Lo que quiero decir
Joan Didion
Traducción de Javier
Calvo
Random House
Barcelona, 2021
125 páginas
“En muchos sentidos, escribir es el acto de decir yo, de imponerse a otra gente, de decir «Escúchame, ve las cosas como yo, cambia de opinión»”.
Asegura Joan Didion (Sacramento, 1934), en un
artículo publicado en 1976 cuyo tema era por qué escribo. A la pregunta, se ha
respondido con demasiada frecuencia con una premisa tramposa: para qué escribo.
Para que me quieran más mis amigos, dictó Gabriel García Márquez, por ejemplo.
Para que las opiniones propias se escuchen con tanta fuerza que así sean
irrebatibles, nos indica Didion. Como si al reflejarlas por escrito, y conseguir
publicarlas, se les diera un marchamo de veracidad del que carecerían en una
conversación. Escribir convierte a uno en un intelectual y, por tanto, su
parecer merece otro respeto. Didion puede tener muchos defectos, pero no el de
la falta de autocrítica ni el de la visión sesgada. Así, más adelante, en el
mismo artículo, comenta:
“Ya no me acuerdo de si Milton puso el sol o la tierra en el centro de su universo en El paraíso perdido, una cuestión que fue centra durante por lo menos un siglo, y un tema sobre el que aquel verano escribí diez mil palabras, pero todavía me acuerdo del grado exacto de ranciedad de la mantequilla del vagón comedor del City of San Francisco, y de cómo las ventanas tintadas del autobús de la Greyhound proyectaban una luz grisácea y extrañamente siniestra sobre las refinerías de petróleo de las inmediaciones del estrecho de Carquinez”.

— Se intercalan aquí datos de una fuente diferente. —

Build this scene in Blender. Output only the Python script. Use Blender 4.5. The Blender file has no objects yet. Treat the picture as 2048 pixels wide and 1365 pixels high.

Nada de arrogancia, nada de presunción. Lo que
aprendemos, lo que se queda con nosotros, está en el ámbito de las sensaciones,
que son experiencias en la que no existen privilegios, que es un mundo que nos
iguala.
Este espíritu, que es personal y trasciende a
cualquiera, recorre los artículos recogidos en Lo que quiero decir,
escritos entre los años 1968 y 2000. Se reúnen algunos textos de carácter
personal, como este que se refiere a la tentación de escribir y a la forma que
va tomando la creatividad durante el acto de escribir, que se transforma en una
suerte de conjuro. Y también algunos perfiles, como el que brota tras una
somera visita a Nancy Reagan siendo la mujer del gobernador de California, o la
elogiosa entrega a la literatura de Hemingway, maestro de Didion en el uso del
lenguaje y el respeto por la expresividad. Didion nos habla de un periodismo de
manos sucias, inocentes, sí, pero sucias, de adiciones al juego o la lectura, o
de la manierista mansión de William Randolph Hearst. Nos recuerda el punto de
inflexión que es el paso a la universidad… o cualquiera que haya sido su
equivalente, en esos instantes en los que toca reconocer que nos hacemos
mayores y asumir alguna responsabilidad hacia la madurez. Habla sobre su formación
en revistas como Vogue, donde se vio obligada a eliminar lo accesorio y encontrar
los centros de interés, y encuentra puentes entre cualquier proceso creativo a
partir de las fotografías de Mapplethorpe. Cuando se refiere a Hemingway deja
traslucir un debate acerca del honor, y cuando lo hace sobre Martha Stewart nos
habla de excentricidad y empoderamiento. Pero siempre, y este tal vez sea el
asunto que enhebra el libro se convierte en sinónimo admiración y la facultad
de querer. El equilibrio entre amar y sentirse cautivado es una de las grandes
lecciones que nos transmiten los artículos de Joan Didion. Y eso es mucho.